- **AIM**:
Make an exact copy of all the material below, apart from the pictures.
★ ★ ★ ★
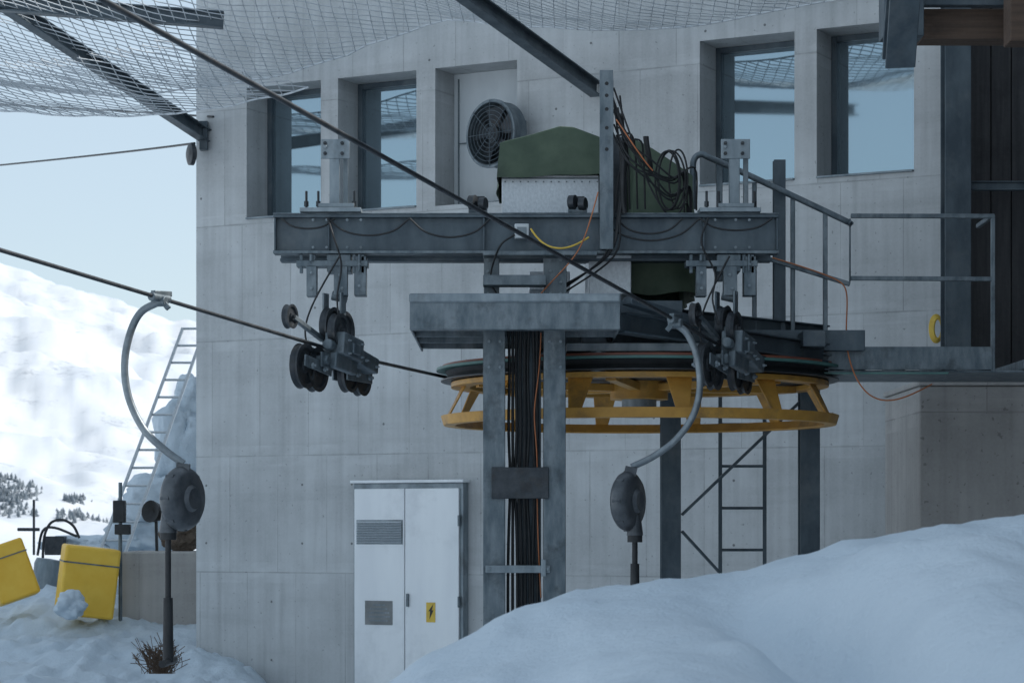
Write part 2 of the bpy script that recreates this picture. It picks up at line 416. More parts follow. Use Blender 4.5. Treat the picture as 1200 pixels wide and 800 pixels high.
A.make('mounting_bracket','galvd',Fn,.004)

# electrical cabinet (two-leaf)
C=empty('electrical_cabinet',O,rz)
c0,c1=S(421),S(549); ct=WZ(485,566); 
A=Acc(); A.box(c0,c1,-.10,-.002,0,ct); A.make('cabinet_body','galv',C,.004,True)
cm=S(482)
A=Acc(); A.box(c0+.02,cm-.004,-.125,-.103,.05,ct-.05).box(cm+.004,c1-.035,-.125,-.103,.05,ct-.05); A.box(c0-.02,c1+.02,-.14,-.002,ct+.002,ct+.03)
A.make('doors','white',C,.006,True)
A=Acc()
l0,l1=S(427),S(479); zl0,zl1=WZ(450,636),WZ(450,610)
for k in range(9):
    z0=zl0+(zl1-zl0)*k/9; A.add([(l0,-.128,z0),(l1,-.128,z0),(l1,-.145,z0+.006),(l0,-.145,z0+.006),(l1,-.128,z0+.02),(l0,-.128,z0+.02)],[(0,1,2,3),(3,2,4,5)])
A.make('louvre','alu',C,local=True)
A=Acc(); A.box(l0-.01,l1+.01,-.1275,-.1255,zl0-.01,zl1+.01); A.make('louvre_opening','galv',C,local=True)
A=Acc(); A.box(S(436),S(468),-.1295,-.1255,WZ(450,731),WZ(450,703)); A.make('sign_plate','sign',C,local=True)
A=Acc()
for k,(p,q) in enumerate(((.15,.85),(.1,.9),(.1,.88),(.2,.8),(.3,.7))):
    zc=WZ(450,727)+(WZ(450,706)-WZ(450,727))*k/4.6; a,b=S(436),S(468); x=a+(b-a)*p
    while x<a+(b-a)*q: w=random.uniform(.008,.02); A.box(x,x+w,-.1315,-.130,zc,zc+.016); x+=w+.006
A.make('sign_text','galv',C,local=True)
A=Acc(); A.box(S(507.5),S(518),-.1295,-.1255,WZ(512,728),WZ(512,705)); A.make('warning_label','ylw2',C,local=True)
A=Acc(); sx0=S(510);sx1=S(516); zc=WZ(512,716)
A.add([(sx1,-.131,zc+.075),(sx0,-.131,zc+.005),(sx0+.02,-.131,zc+.008),(sx0+.012,-.131,zc-.07),(sx1+.002,-.131,zc+.018),(sx1-.018,-.131,zc+.015)],[(0,1,2,5),(5,2,3,4)])
A.make('lightning_symbol','black',C,local=True)
A=Acc(); A.box(cm+.03,cm+.05,-.15,-.127,1.0,1.12); 
for z in (.3,1.0,1.75): A.cyl((c1-.03,-.13,z),(c1-.03,-.13,z+.1),.012,8)
A.make('handle_and_hinges','galvd',C,local=True)

# corner insulator & aerial lines
T=empty('aerial_line',P(228,180,23.4))
ins=Acc(); ins.lathe(P(229,181,23.3),(-.9,-.4,0),[(0,0),(.06,.0),(.11,.02),(.11,.06),(.06,.08),(0,.08)],20); ins.make('line_pulley','iron',T)
tube('lower_wire',[[P(228,168,23.3),P(110,184,30),P(-150,208,38)]],.012,'black',T,1)
tube('upper_wire',[[P(250,137,23.3),P(110,128,30),P(-200,112,44)]],.012,'black',T,1)

# ------------------------------------------------------------ netting canopy
N=empty('canopy_frame',(-2,21,6))
def wp(s,t,z): return Vector((O[0]+wx*s+wy*t,O[1]+wy*s-wx*t,z))
A=Acc()
a=wp(S(243),.02,WZ(243,160)); b=P(45,30,21.1); A.ib(a,a+(b-a)*2.2,.11,.13,.014)
a2=wp(S(700),.02,WZ(700,106)); b2=P(540,-10,19.2); A.ib(a2,a2+(b2-a2)*2.2,.11,.13,.014)
A.ib(P(-160,-8,20.6),P(262,24,20.8),.12,.14,.014)
A.box(a.x-.06,a.x+.02,a.y-.06,a.y+.05,a.z-.14,a.z+.14)
A.make('outrigger_beams','steel',N,.003)
bt=[(-300,108),(-60,96),(0,103),(80,111),(160,110),(240,103),(320,90),(390,70),(450,45),(530,22),(600,30),(680,36),(760,36),(830,30),(900,15),(985,0),(1100,-25),(1300,-60)]
def netz(s,t,t0,off=0):
    p=wp(s,t0,0); u=600+F*p.x/p.y
    zb_=(HV-interp(u,bt)-off)/F*p.y+CZ
    q=t-t0
    return zb_+.10*q-.10*math.sin(min(q,3)/3*math.pi)*(1+.3*math.sin(s*1.7))+.03*noise.noise(Vector((s*.9,t*.9,1)))+.02*noise.noise(Vector((s*3,t*3,1)))
def netobj(name,sa,sb,t0,t1,cell,off,k=.5,r=.0048):
    paths=[];dt=.14
    for sg in (1,-1):
        s=sa-(t1-t0)*k-1
        while s<sb+(t1-t0)*k+1:
            pts=[];t=t0
            while t<=t1:
                ss=s+sg*(t-t0)*k
                if sa<=ss<=sb: pts.append(wp(ss,t,netz(ss,t,t0,off)+.006*sg*math.sin(t*40)))
                elif pts: break
                t+=dt
            if len(pts)>1: paths.append(pts)
            s+=cell
    o=tube(name,paths,r,'net',N,0,'POLY'); o.data.use_fill_caps=False
    e=[wp(sa+(sb-sa)*i/60,t0,netz(sa+(sb-sa)*i/60,t0,t0,off)) for i in range(61)]
    tube(name+'_edge_rope',[e],.009,'net',N,1,'POLY')
netobj('safety_net',-4.5,8.2,.45,4.6,.115,0)
netobj('safety_net_overlap',-4.5,1.6,1.4,3.6,.13,26)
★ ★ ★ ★
- **OUTPUT OF THE TASK**:
Write part 2 of the bpy script that recreates this picture. It picks up at line 416. More parts follow. Use Blender 4.5. Treat the picture as 1200 pixels wide and 800 pixels high.
A.make('mounting_bracket','galvd',Fn,.004)

# electrical cabinet (two-leaf)
C=empty('electrical_cabinet',O,rz)
c0,c1=S(421),S(549); ct=WZ(485,566); 
A=Acc(); A.box(c0,c1,-.10,-.002,0,ct); A.make('cabinet_body','galv',C,.004,True)
cm=S(482)
A=Acc(); A.box(c0+.02,cm-.004,-.125,-.103,.05,ct-.05).box(cm+.004,c1-.035,-.125,-.103,.05,ct-.05); A.box(c0-.02,c1+.02,-.14,-.002,ct+.002,ct+.03)
A.make('doors','white',C,.006,True)
A=Acc()
l0,l1=S(427),S(479); zl0,zl1=WZ(450,636),WZ(450,610)
for k in range(9):
    z0=zl0+(zl1-zl0)*k/9; A.add([(l0,-.128,z0),(l1,-.128,z0),(l1,-.145,z0+.006),(l0,-.145,z0+.006),(l1,-.128,z0+.02),(l0,-.128,z0+.02)],[(0,1,2,3),(3,2,4,5)])
A.make('louvre','alu',C,local=True)
A=Acc(); A.box(l0-.01,l1+.01,-.1275,-.1255,zl0-.01,zl1+.01); A.make('louvre_opening','galv',C,local=True)
A=Acc(); A.box(S(436),S(468),-.1295,-.1255,WZ(450,731),WZ(450,703)); A.make('sign_plate','sign',C,local=True)
A=Acc()
for k,(p,q) in enumerate(((.15,.85),(.1,.9),(.1,.88),(.2,.8),(.3,.7))):
    zc=WZ(450,727)+(WZ(450,706)-WZ(450,727))*k/4.6; a,b=S(436),S(468); x=a+(b-a)*p
    while x<a+(b-a)*q: w=random.uniform(.008,.02); A.box(x,x+w,-.1315,-.130,zc,zc+.016); x+=w+.006
A.make('sign_text','galv',C,local=True)
A=Acc(); A.box(S(507.5),S(518),-.1295,-.1255,WZ(512,728),WZ(512,705)); A.make('warning_label','ylw2',C,local=True)
A=Acc(); sx0=S(510);sx1=S(516); zc=WZ(512,716)
A.add([(sx1,-.131,zc+.075),(sx0,-.131,zc+.005),(sx0+.02,-.131,zc+.008),(sx0+.012,-.131,zc-.07),(sx1+.002,-.131,zc+.018),(sx1-.018,-.131,zc+.015)],[(0,1,2,5),(5,2,3,4)])
A.make('lightning_symbol','black',C,local=True)
A=Acc(); A.box(cm+.03,cm+.05,-.15,-.127,1.0,1.12); 
for z in (.3,1.0,1.75): A.cyl((c1-.03,-.13,z),(c1-.03,-.13,z+.1),.012,8)
A.make('handle_and_hinges','galvd',C,local=True)

# corner insulator & aerial lines
T=empty('aerial_line',P(228,180,23.4))
ins=Acc(); ins.lathe(P(229,181,23.3),(-.9,-.4,0),[(0,0),(.06,.0),(.11,.02),(.11,.06),(.06,.08),(0,.08)],20); ins.make('line_pulley','iron',T)
tube('lower_wire',[[P(228,168,23.3),P(110,184,30),P(-150,208,38)]],.012,'black',T,1)
tube('upper_wire',[[P(250,137,23.3),P(110,128,30),P(-200,112,44)]],.012,'black',T,1)

# ------------------------------------------------------------ netting canopy
N=empty('canopy_frame',(-2,21,6))
def wp(s,t,z): return Vector((O[0]+wx*s+wy*t,O[1]+wy*s-wx*t,z))
A=Acc()
a=wp(S(243),.02,WZ(243,160)); b=P(45,30,21.1); A.ib(a,a+(b-a)*2.2,.11,.13,.014)
a2=wp(S(700),.02,WZ(700,106)); b2=P(540,-10,19.2); A.ib(a2,a2+(b2-a2)*2.2,.11,.13,.014)
A.ib(P(-160,-8,20.6),P(262,24,20.8),.12,.14,.014)
A.box(a.x-.06,a.x+.02,a.y-.06,a.y+.05,a.z-.14,a.z+.14)
A.make('outrigger_beams','steel',N,.003)
bt=[(-300,108),(-60,96),(0,103),(80,111),(160,110),(240,103),(320,90),(390,70),(450,45),(530,22),(600,30),(680,36),(760,36),(830,30),(900,15),(985,0),(1100,-25),(1300,-60)]
def netz(s,t,t0,off=0):
    p=wp(s,t0,0); u=600+F*p.x/p.y
    zb_=(HV-interp(u,bt)-off)/F*p.y+CZ
    q=t-t0
    return zb_+.10*q-.10*math.sin(min(q,3)/3*math.pi)*(1+.3*math.sin(s*1.7))+.03*noise.noise(Vector((s*.9,t*.9,1)))+.02*noise.noise(Vector((s*3,t*3,1)))
def netobj(name,sa,sb,t0,t1,cell,off,k=.5,r=.0048):
    paths=[];dt=.14
    for sg in (1,-1):
        s=sa-(t1-t0)*k-1
        while s<sb+(t1-t0)*k+1:
            pts=[];t=t0
            while t<=t1:
                ss=s+sg*(t-t0)*k
                if sa<=ss<=sb: pts.append(wp(ss,t,netz(ss,t,t0,off)+.006*sg*math.sin(t*40)))
                elif pts: break
                t+=dt
            if len(pts)>1: paths.append(pts)
            s+=cell
    o=tube(name,paths,r,'net',N,0,'POLY'); o.data.use_fill_caps=False
    e=[wp(sa+(sb-sa)*i/60,t0,netz(sa+(sb-sa)*i/60,t0,t0,off)) for i in range(61)]
    tube(name+'_edge_rope',[e],.009,'net',N,1,'POLY')
netobj('safety_net',-4.5,8.2,.45,4.6,.115,0)
netobj('safety_net_overlap',-4.5,1.6,1.4,3.6,.13,26)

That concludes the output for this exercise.